A political scientist, Roeder’s ambitious study asks why there are less than 200 nation-states in the world today, even though there have been more than 800 active nation-state projects. Drawing on the Soviet and post-Soviet experience, Roeder’s political institutional explanation is straightforward, original and convincingly argued on the basis of extensive historical analysis. This is comparative, multi-method research at its best, and a significant contribution to theories of the nation-state and conflicts over nation-states in the Soviet and post-Soviet world.

Honorable Mentions:
  • Zsuzsa Gille, From the Cult of Waste to the Trash Heap of History (Indiana University Press)——A sociologist, Gille employs "thick description" to explain changing rationalizations, ideologies, and unintended consequences of industrial waste under state socialism and capitalism in Hungary. The book provides an original analysis and compelling case study, which poses intriguing questions about social conceptions of industrial practice and economic value.

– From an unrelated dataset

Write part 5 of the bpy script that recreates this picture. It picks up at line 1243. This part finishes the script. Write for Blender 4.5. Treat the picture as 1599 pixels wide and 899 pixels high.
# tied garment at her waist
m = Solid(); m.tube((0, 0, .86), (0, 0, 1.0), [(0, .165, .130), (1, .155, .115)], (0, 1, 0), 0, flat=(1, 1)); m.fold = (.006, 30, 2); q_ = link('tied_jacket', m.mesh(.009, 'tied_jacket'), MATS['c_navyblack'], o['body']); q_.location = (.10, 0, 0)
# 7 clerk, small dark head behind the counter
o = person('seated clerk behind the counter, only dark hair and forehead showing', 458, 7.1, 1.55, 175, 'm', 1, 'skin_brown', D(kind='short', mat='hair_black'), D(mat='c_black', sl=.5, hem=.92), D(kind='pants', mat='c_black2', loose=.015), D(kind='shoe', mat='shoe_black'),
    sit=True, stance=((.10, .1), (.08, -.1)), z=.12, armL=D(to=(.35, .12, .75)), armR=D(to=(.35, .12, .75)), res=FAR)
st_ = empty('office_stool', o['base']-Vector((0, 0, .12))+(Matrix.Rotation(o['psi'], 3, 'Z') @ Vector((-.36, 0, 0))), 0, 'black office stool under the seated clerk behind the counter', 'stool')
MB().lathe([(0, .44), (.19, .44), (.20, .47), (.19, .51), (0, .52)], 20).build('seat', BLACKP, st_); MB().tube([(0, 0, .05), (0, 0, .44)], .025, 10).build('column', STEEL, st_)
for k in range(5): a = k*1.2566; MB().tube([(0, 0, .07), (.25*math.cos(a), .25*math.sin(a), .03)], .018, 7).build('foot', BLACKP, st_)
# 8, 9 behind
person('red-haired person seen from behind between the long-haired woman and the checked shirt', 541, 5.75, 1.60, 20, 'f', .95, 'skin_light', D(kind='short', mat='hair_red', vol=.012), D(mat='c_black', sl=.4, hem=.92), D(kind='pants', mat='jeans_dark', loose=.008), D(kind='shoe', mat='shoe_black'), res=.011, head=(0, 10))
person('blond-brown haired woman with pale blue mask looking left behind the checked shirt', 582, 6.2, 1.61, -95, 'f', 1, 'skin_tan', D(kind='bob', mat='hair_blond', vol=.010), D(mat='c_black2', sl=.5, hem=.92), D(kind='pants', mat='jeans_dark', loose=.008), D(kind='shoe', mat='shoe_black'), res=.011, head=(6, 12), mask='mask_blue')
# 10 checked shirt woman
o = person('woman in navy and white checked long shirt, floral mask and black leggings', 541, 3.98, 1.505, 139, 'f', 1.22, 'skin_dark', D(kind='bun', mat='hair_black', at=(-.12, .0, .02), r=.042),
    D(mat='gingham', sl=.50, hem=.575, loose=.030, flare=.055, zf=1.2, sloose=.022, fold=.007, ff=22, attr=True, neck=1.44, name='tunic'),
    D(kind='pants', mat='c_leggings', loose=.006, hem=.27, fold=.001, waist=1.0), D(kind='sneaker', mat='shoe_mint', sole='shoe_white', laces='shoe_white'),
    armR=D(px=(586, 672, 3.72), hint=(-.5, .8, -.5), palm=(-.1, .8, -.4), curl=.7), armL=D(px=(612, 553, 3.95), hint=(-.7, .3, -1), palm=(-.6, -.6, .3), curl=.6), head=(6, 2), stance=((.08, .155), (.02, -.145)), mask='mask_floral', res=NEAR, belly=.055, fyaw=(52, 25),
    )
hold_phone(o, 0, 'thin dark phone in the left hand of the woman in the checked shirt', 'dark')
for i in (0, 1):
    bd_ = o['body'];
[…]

  • Catherine Wanner, Communities of the Converted: Ukrainians and Global Evangelism (Cornell University Press)——An anthropologist, Wanner provides an expertly crafted and elegantly written study of the resurgence of evangelical Protestantism in Ukraine. Based on exemplary multi-sited ethnographic research in both the US and Ukraine, the book combines thoughtful and thorough historical contextualization with extended forays into the evangelical worlds and shows the processes through which international movements were able to establish a presence in disenfranchised communities as well as what they contributed to those communities.